On His Deathbed, Anakin Skywalker Becomes Darth Vader
Chapter 9.7: Most people aren't trying to be evil
Note: This is an installment of The Freedom Scale: An Accurate Measure of Left and Right. See here for installments of The Distributed Nation: A Plan for Human Independence.
Chapter 9.7
A Standard of Goodness
One look at the annals of history, or the news headlines on any given morning, reveals the tragic fact that people do bad things. Equally revealing, however, is a look at how most cultures judge bad behavior. Simply put, we begin with a presumption is that people should live up to standards of goodness, and badness is generally viewed as a failure.
Goodness is our starting point. We have a Golden Rule (treat others as you would like to be treated) and a Silver Rule (don’t do stuff to other people that you don’t want done to you). It is telling that we don’t have a Sulfur Rule (do unto others the worst things you can).

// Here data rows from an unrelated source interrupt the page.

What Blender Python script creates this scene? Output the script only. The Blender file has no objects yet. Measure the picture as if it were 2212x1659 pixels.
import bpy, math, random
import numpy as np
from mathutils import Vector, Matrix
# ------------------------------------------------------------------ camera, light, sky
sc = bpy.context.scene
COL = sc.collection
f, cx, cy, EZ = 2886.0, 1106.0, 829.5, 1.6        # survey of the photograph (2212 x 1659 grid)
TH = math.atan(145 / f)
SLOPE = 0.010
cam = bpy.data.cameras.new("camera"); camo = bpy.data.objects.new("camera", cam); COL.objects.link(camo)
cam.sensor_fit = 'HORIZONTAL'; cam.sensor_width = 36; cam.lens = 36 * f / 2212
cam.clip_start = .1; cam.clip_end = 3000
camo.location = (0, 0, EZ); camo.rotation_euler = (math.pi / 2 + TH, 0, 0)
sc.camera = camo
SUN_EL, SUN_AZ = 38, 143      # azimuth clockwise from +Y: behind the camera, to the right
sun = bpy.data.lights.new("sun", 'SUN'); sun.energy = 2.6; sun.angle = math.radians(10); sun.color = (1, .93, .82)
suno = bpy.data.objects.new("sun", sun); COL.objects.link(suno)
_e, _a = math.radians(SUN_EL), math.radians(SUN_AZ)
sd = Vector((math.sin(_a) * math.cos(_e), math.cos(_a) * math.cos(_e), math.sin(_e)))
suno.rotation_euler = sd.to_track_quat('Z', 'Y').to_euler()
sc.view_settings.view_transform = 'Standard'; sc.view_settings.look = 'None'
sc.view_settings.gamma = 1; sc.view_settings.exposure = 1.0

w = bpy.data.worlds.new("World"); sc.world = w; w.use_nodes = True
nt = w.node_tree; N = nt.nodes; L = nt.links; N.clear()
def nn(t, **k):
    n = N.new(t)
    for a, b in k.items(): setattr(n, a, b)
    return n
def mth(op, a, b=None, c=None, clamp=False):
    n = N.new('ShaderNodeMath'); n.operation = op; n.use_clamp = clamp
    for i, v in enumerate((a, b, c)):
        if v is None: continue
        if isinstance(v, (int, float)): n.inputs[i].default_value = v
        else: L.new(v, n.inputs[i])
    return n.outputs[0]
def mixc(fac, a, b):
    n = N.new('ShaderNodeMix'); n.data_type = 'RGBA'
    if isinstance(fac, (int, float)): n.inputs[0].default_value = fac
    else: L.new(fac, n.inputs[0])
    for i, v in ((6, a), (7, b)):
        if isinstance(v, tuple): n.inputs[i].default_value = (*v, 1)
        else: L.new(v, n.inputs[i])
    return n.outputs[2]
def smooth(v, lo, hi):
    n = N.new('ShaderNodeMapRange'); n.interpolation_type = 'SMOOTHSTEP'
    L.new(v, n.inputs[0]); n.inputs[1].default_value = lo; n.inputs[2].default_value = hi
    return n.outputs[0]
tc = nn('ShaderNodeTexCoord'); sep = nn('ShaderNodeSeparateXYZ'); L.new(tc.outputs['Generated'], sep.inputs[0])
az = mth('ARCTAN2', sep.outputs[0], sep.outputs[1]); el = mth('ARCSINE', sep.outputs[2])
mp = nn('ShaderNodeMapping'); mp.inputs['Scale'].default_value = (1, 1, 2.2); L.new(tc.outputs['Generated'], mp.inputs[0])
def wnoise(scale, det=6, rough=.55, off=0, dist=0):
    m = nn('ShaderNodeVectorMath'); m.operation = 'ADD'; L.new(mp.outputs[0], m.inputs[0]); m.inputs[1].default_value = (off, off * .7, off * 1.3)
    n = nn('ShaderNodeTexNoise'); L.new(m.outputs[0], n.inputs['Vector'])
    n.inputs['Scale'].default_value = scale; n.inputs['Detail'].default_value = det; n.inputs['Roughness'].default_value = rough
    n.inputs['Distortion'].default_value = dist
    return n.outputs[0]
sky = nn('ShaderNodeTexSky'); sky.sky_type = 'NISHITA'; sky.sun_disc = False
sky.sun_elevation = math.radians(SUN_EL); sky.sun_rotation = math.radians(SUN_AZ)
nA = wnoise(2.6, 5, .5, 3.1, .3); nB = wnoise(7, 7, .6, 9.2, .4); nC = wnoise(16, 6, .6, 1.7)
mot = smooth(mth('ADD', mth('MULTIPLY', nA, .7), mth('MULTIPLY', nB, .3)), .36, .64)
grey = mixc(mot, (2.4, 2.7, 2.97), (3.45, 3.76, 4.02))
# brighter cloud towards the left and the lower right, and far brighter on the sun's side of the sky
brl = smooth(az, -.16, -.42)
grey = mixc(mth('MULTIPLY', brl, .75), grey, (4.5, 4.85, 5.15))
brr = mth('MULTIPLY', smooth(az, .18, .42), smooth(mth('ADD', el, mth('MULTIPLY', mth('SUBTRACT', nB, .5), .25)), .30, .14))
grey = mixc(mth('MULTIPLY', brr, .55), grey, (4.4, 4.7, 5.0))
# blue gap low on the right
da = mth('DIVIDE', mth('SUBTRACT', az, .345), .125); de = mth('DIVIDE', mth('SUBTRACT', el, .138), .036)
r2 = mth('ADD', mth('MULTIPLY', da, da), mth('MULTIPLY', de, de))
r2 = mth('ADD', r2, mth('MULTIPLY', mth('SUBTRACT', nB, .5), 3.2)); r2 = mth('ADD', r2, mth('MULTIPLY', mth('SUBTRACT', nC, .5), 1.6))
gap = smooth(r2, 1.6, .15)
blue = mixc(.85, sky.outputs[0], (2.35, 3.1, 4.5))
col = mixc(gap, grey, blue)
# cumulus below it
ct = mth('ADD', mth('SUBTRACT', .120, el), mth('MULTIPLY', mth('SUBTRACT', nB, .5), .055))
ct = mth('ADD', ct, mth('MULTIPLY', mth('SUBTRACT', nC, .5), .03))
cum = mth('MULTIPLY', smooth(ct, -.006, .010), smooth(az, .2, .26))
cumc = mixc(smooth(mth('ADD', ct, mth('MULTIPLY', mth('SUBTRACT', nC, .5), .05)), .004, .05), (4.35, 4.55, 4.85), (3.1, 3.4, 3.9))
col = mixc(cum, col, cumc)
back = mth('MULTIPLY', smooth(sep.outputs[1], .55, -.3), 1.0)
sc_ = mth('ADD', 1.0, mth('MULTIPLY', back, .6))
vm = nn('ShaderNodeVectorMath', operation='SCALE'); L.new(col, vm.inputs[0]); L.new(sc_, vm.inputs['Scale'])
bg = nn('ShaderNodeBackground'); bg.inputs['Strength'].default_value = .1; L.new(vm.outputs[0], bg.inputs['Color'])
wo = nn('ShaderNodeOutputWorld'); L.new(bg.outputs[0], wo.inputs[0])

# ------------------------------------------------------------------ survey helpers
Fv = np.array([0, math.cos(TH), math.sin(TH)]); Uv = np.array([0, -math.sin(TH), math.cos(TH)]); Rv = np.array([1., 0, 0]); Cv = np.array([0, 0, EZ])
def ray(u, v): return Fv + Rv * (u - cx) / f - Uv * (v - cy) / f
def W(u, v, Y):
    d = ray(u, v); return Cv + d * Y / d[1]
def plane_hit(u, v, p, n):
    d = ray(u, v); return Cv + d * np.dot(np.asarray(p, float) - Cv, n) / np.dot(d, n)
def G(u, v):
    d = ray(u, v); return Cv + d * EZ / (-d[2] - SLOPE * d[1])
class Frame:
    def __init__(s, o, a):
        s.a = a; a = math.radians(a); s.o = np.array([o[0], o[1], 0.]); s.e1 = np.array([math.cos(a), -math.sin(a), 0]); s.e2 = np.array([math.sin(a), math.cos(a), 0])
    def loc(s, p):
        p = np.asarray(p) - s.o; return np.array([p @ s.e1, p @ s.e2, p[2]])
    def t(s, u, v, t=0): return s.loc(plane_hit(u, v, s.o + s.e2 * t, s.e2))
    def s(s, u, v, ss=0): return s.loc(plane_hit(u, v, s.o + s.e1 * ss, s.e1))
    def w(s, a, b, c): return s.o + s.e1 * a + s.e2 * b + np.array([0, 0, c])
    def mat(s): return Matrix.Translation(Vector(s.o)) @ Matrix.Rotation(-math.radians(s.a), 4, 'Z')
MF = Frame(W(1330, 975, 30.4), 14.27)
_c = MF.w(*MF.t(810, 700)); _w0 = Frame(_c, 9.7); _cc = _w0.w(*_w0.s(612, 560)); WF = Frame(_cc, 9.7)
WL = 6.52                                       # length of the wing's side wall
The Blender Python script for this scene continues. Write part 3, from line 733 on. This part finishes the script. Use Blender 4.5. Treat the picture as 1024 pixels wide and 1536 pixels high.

Very few people make a New Year’s resolution to be more evil. The very notion sounds a bit ludicrous. There may be a few Satan-worshippers out there who do, but most of them are probably posers anyway.
By contrast, lots of people make vows to be more good. Outside of extreme cases or horror movies, evil appears to be more of a deviation from some standard of goodness than a phenomenon unto itself.1 More of often than not, evil acts can be chalked up to a failure to control some impulse motivated by one “deadly sin” or another.